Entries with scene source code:

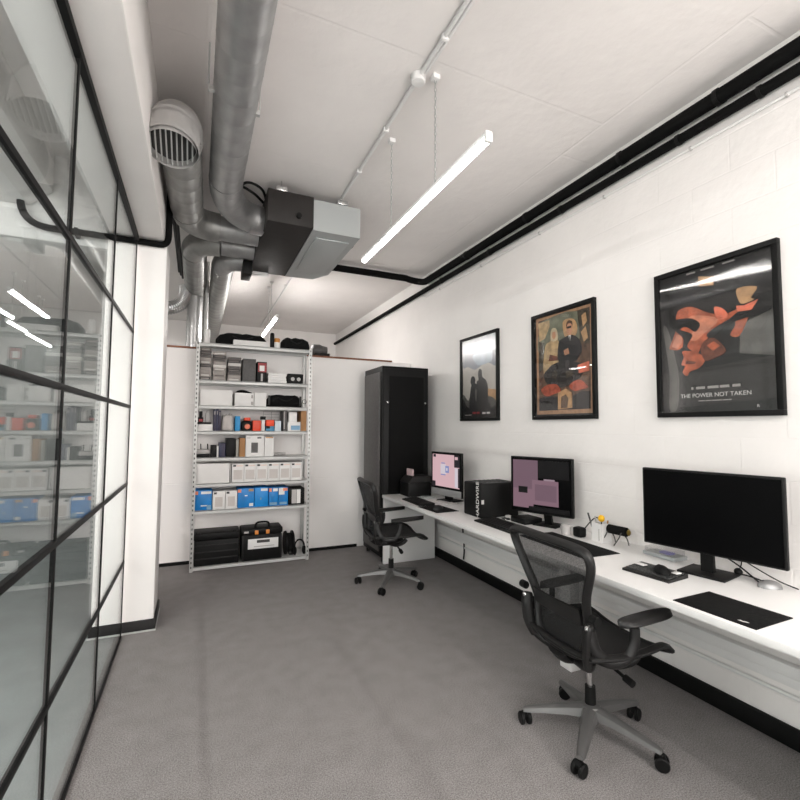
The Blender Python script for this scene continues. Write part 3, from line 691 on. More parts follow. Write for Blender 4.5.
poster(3.700, 4.405, 'framed grey poster of two dark standing silhouettes, nearest the rack', [
    (SKYW, [(0.05, 0.965), (0.95, 0.965), (0.95, 0.04), (0.05, 0.04)]),
    (SKYG, [(0.05, 0.965), (0.95, 0.965), (0.95, 0.61), (0.7, 0.66), (0.4, 0.60), (0.2, 0.65), (0.05, 0.66)]),
    (SKYB, [(0.35, 0.78), (0.80, 0.79), (0.84, 0.74), (0.805, 0.66), (0.5, 0.64), (0.387, 0.69)]),
    (TAN, [(0.72, 0.36), (0.93, 0.34), (0.93, 0.22), (0.74, 0.24)]),
    (GREYP, [(0.05, 0.32), (0.2, 0.24), (0.30, 0.30), (0.74, 0.28), (0.94, 0.20), (0.94, 0.05), (0.05, 0.05)]),
    (INK, [(0.05, 0.27), (0.14, 0.19), (0.27, 0.14), (0.5, 0.12), (0.80, 0.14), (0.94, 0.17), (0.94, 0.03), (0.05, 0.03)]),
    (SUIT, [(0.25, 0.111), (0.27, 0.36), (0.30, 0.42), (0.27, 0.46), (0.30, 0.52), (0.37, 0.52), (0.405, 0.48), (0.40, 0.44), (0.48, 0.41), (0.52, 0.30), (0.52, 0.106)]),
    (INK2, [(0.50, 0.106), (0.47, 0.30), (0.44, 0.45), (0.49, 0.47), (0.478, 0.55), (0.51, 0.595), (0.57, 0.58), (0.59, 0.50), (0.68, 0.46), (0.73, 0.38), (0.73, 0.25), (0.80, 0.106)]),
    *dashes(RED, 0.33, 0.52, 0.093, 0.012, [(5, 1), (4, 0)]), *dashes(WHT, 0.59, 0.78, 0.088, 0.011, [(3, 1), (3, 0)]), *dashes(TEXTGREY, 0.12, 0.30, 0.07, 0.005, [(4, 1), (5, 0)]),
    (GREYP, [(0.40, 0.38), (0.46, 0.36), (0.44, 0.22), (0.40, 0.25)]),
], [], ACRYLS, INK)

# ================================================================== SHELVING
SX0, SX1, SY0, SY1 = -0.025, 1.245, 5.405, 5.745
BT = [2.465, 2.055, 1.777, 1.497, 1.207, 0.927, 0.640, 0.050]
t = thing('shelving_unit', 'tall grey metal shelving unit against the back partition', 'shelf', (0.61, 5.57, 0))
for z in BT:
    b = MB().box(SX0 + 0.006, SX1 - 0.006, SY0 + 0.004, SY1 - 0.004, z - 0.008, z)
    b.box(SX0 + 0.006, SX1 - 0.006, SY0 + 0.004, SY0 + 0.012, z - 0.038, z, 0.002).box(SX0 + 0.006, SX1 - 0.006, SY1 - 0.012, SY1 - 0.004, z - 0.038, z, 0.002)
    b.build('shelf_board', SHELFM, t)
for sx, x in ((1, SX0), (-1, SX1)):
    for sy, y in ((1, SY0), (-1, SY1)):
        p = MB(); p.box(x, x + sx * 0.036, y, y + sy * 0.004, 0, 2.475); p.box(x, x + sx * 0.004, y, y + sy * 0.036, 0, 2.475)
        p.mat(1)
        if sy == 1:
            z = 0.04
            while z < 2.45:
                p.box(x + sx * 0.011, x + sx * 0.023, y - 0.0008, y + 0.001, z, z + 0.022); z += 0.05
        p.build('upright', [ZINC, HOLE], t)
MB().tube([(SX1 - 0.02, SY0 + 0.02, 2.42), (SX1 - 0.05, SY0 + 0.02, 2.38)], 0.006, 6).build('corner_brace', ZINC, t)

# ---- things on the shelves
def carton(name, label, cat, x0, x1, z, h, m, depth=0.24, patches=(), group=None, yf=None, bev=0.003, dz=0.0):
    yf = SY0 + 0.03 if yf is None else yf
    o = MB().box(x0, x1, yf, min(yf + depth, SY1 - 0.014), z + dz, z + dz + h, bev).build(name, m)
    tag(o, label, cat, group)
    for k_, (u0, u1, v0, v1, pmx, pname) in enumerate(patches):
        MB().box(x0 + u0 * (x1 - x0), x0 + u1 * (x1 - x0), yf - 0.0012 - 0.0005 * k_, yf + 0.001, z + dz + v0 * h, z + dz + v1 * h).build(pname, pmx, o, smooth=0)
    return o
# row 1 : stacks of tape cases
ords = ['bottom', 'second from bottom', 'third from bottom', 'fourth from bottom', 'fifth from bottom', 'sixth from bottom', 'seventh from bottom', 'eighth from bottom', 'ninth from bottom', 'topmost']
TAPE = [mat('smoky tape case', rgb(92, 84, 80), 0.45), mat('grey tape case', rgb(150, 143, 138), 0.45), mat('black tape case', rgb(44, 40, 40), 0.4), mat('pale tape case', rgb(200, 196, 192), 0.45)]
def tape_stack(x0, x1, z, total, n, which, seq, sp):
    h = total / n
    for i in range(n):
        o = carton('tape_case', '%s tape case of the %s stack under the unit top' % (ords[i] if i < n - 1 else 'topmost', which), 'case', x0 + (0.004 if i % 2 else 0), x1 - (0.004 if i % 3 == 0 else 0), z, h - 0.001, TAPE[seq[i % len(seq)]], 0.2, dz=i * h, group='stacked tape cases', bev=0.002,
                   patches=[(0.10, 0.86, 0.3, 0.72, TAPE[sp[i % len(sp)]], 'spine_label')])
tape_stack(0.016, 0.130, BT[1], 0.355, 10, 'left', [2, 1, 1, 1, 2, 1, 1, 0, 2, 0], [1, 3, 1, 1, 0, 3, 1, 2, 0, 1])
tape_stack(0.150, 0.284, BT[1], 0.318, 9, 'middle', [1, 1, 1, 1, 3, 1, 0, 2, 1], [1, 0, 1, 3, 3, 1, 2, 0, 3])
tape_stack(0.302, 0.444, BT[1], 0.272, 8, 'right', [1, 1, 0, 2, 0, 3, 2, 0], [3, 1, 2, 0, 2, 3, 0, 2])
carton('equipment_case', 'dark grey ribbed box right of the tape stacks on the upper shelf', 'box', 0.462, 0.604, BT[1], 0.262, DARKGREY)
carton('gift_box', 'small black box with a red and white picture, on the upper shelf', 'box', 0.618, 0.727, BT[1], 0.236, BLACK, patches=[(0.1, 0.95, 0.5, 0.95, RED, 'picture'), (0.25, 0.75, 0.55, 0.82, PAPER, 'picture_figure'), (0.4, 0.6, 0.05, 0.42, GREYCARD, 'picture_strip')])
for i in range(4):
    carton('paper_pad', '%s white pad in the low stack on the upper shelf' % ords[i].replace('fourth from bottom', 'topmost'), 'pad', 0.742 + 0.004 * (i % 2), 0.955 - 0.005 * (i % 3), BT[1], 0.028, PAPER, 0.22, dz=i * 0.0285, group='white pads', bev=0.002)
o = carton('radio', 'squat black box with two pale dials at the right of the upper shelf', 'box', 0.969, 1.150, BT[1], 0.118, BLACK)
for x in (1.025, 1.095):
    MB().cyl((x, SY0 + 0.031, BT[1] + 0.055), (x, SY0 + 0.024, BT[1] + 0.055), 0.022, n=16).build('dial', GREYCARD, o)
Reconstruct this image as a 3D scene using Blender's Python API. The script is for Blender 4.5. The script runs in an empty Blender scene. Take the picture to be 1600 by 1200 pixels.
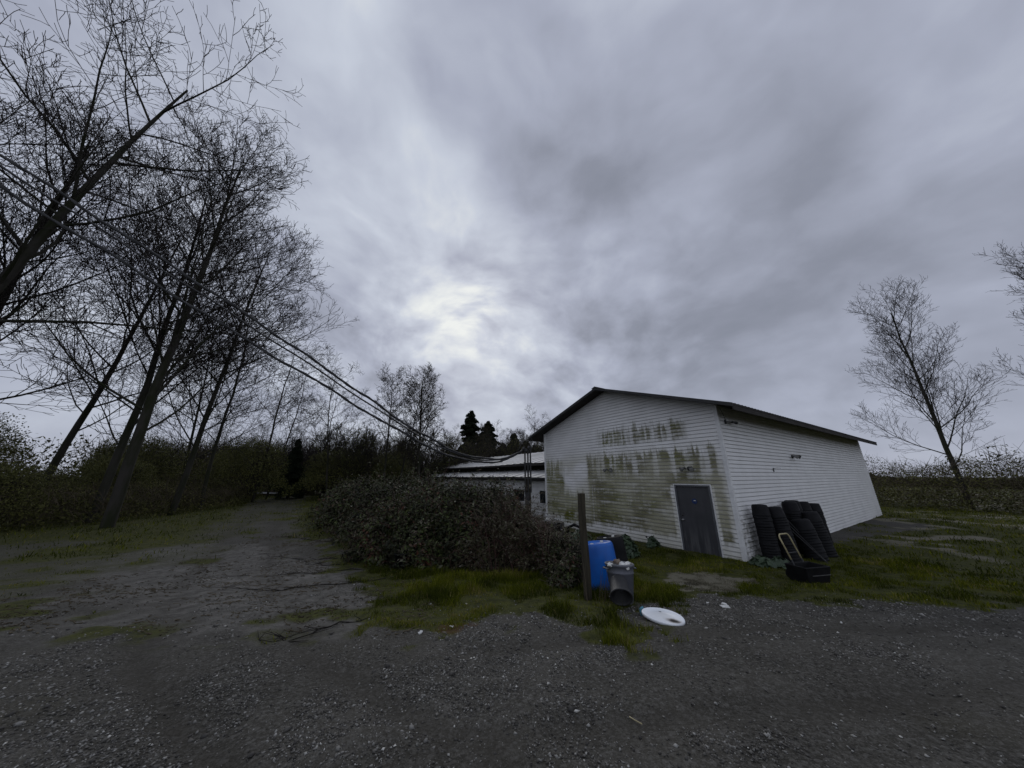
import bpy, bmesh, math, random
import numpy as np
from mathutils import Vector, Matrix

# ------------------------------------------------------------------ camera, world, sun, exposure
S = bpy.context.scene
COL = S.collection
cd = bpy.data.cameras.new('camera')
cam = bpy.data.objects.new('camera', cd); COL.objects.link(cam)
cd.sensor_fit = 'HORIZONTAL'; cd.sensor_width = 36.0
cd.lens = 36.0 * 471.0 / 1600.0
cd.clip_start = 0.05; cd.clip_end = 3000
cam.location = (0, 0, 1.75)
cam.rotation_euler = (math.radians(90 + 16.87), 0, 0)
S.camera = cam
S.render.resolution_x, S.render.resolution_y = 1024, 768
S.view_settings.view_transform = 'Standard'
S.view_settings.look = 'None'
S.view_settings.exposure = 0.0
S.view_settings.gamma = 1.0
S.view_settings.use_curve_mapping = False
S.cycles.max_bounces = 5; S.cycles.diffuse_bounces = 3; S.cycles.glossy_bounces = 2
S.cycles.transparent_max_bounces = 4; S.cycles.caustics_reflective = False; S.cycles.caustics_refractive = False

SUN_DIR = Vector((-0.128, 0.862, 0.507)).normalized()
SUN_EL = math.asin(SUN_DIR.z); SUN_AZ = math.atan2(SUN_DIR.x, SUN_DIR.y)

class V:
    """tiny expression helper for shader math nodes"""
    nt = None
    def __init__(s, sock): s.s = sock
    @staticmethod
    def op(o, *a, clamp=False):
        n = V.nt.nodes.new('ShaderNodeMath'); n.operation = o; n.use_clamp = clamp
        for i, x in enumerate(a):
            if isinstance(x, V): V.nt.links.new(x.s, n.inputs[i])
            else: n.inputs[i].default_value = x
        return V(n.outputs[0])
    def __add__(s, o): return V.op('ADD', s, o)
    __radd__ = __add__
    def __sub__(s, o): return V.op('SUBTRACT', s, o)
    def __rsub__(s, o): return V.op('SUBTRACT', o, s)
    def __mul__(s, o): return V.op('MULTIPLY', s, o)
    __rmul__ = __mul__
    def __truediv__(s, o): return V.op('DIVIDE', s, o)
    def clamp(s): return V.op('ADD', s, 0.0, clamp=True)
def smooth(a, b, t):
    n = V.nt.nodes.new('ShaderNodeMapRange'); n.interpolation_type = 'SMOOTHSTEP'
    V.nt.links.new(t.s, n.inputs[0]); n.inputs[1].default_value = a; n.inputs[2].default_value = b
    return V(n.outputs[0])
def noise(vec, scale, detail=3, rough=0.5, out=0, dist=0.0):
    n = V.nt.nodes.new('ShaderNodeTexNoise'); n.inputs['Scale'].default_value = scale
    n.inputs['Detail'].default_value = detail; n.inputs['Roughness'].default_value = rough
    n.inputs['Distortion'].default_value = dist
    if vec is not None: V.nt.links.new(vec, n.inputs['Vector'])
    return V(n.outputs[out])
def combine(x, y, z):
    n = V.nt.nodes.new('ShaderNodeCombineXYZ')
    for i, q in enumerate((x, y, z)):
        if isinstance(q, V): V.nt.links.new(q.s, n.inputs[i])
        else: n.inputs[i].default_value = q
    return n.outputs[0]
def separate(sock):
    n = V.nt.nodes.new('ShaderNodeSeparateXYZ'); V.nt.links.new(sock, n.inputs[0])
    return V(n.outputs[0]), V(n.outputs[1]), V(n.outputs[2])
def mixc(f, a, b):
    n = V.nt.nodes.new('ShaderNodeMix'); n.data_type = 'RGBA'
    if isinstance(f, V): V.nt.links.new(f.s, n.inputs[0])
    else: n.inputs[0].default_value = f
    for i, q in ((6, a), (7, b)):
        if isinstance(q, tuple): n.inputs[i].default_value = (*q, 1)
        else: V.nt.links.new(q, n.inputs[i])
    return n.outputs[2]
def ramp(t, stops):
    n = V.nt.nodes.new('ShaderNodeValToRGB'); V.nt.links.new(t.s, n.inputs[0])
    cr = n.color_ramp
    while len(cr.elements) < len(stops): cr.elements.new(0.5)
    for e, (p, c) in zip(cr.elements, stops): e.position = p; e.color = (*c, 1)
    return n.outputs[0]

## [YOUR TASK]
Take the lines above starting at the one containing "Reconstruct this image" and ending at the one containing "from mathutils import Vector, Matrix", and print them again exactly, without pictures.

## [EXPECTED ANSWER]
Reconstruct this image as a 3D scene using Blender's Python API. The script is for Blender 4.5. The script runs in an empty Blender scene. Take the picture to be 1600 by 1200 pixels.
import bpy, bmesh, math, random
import numpy as np
from mathutils import Vector, Matrix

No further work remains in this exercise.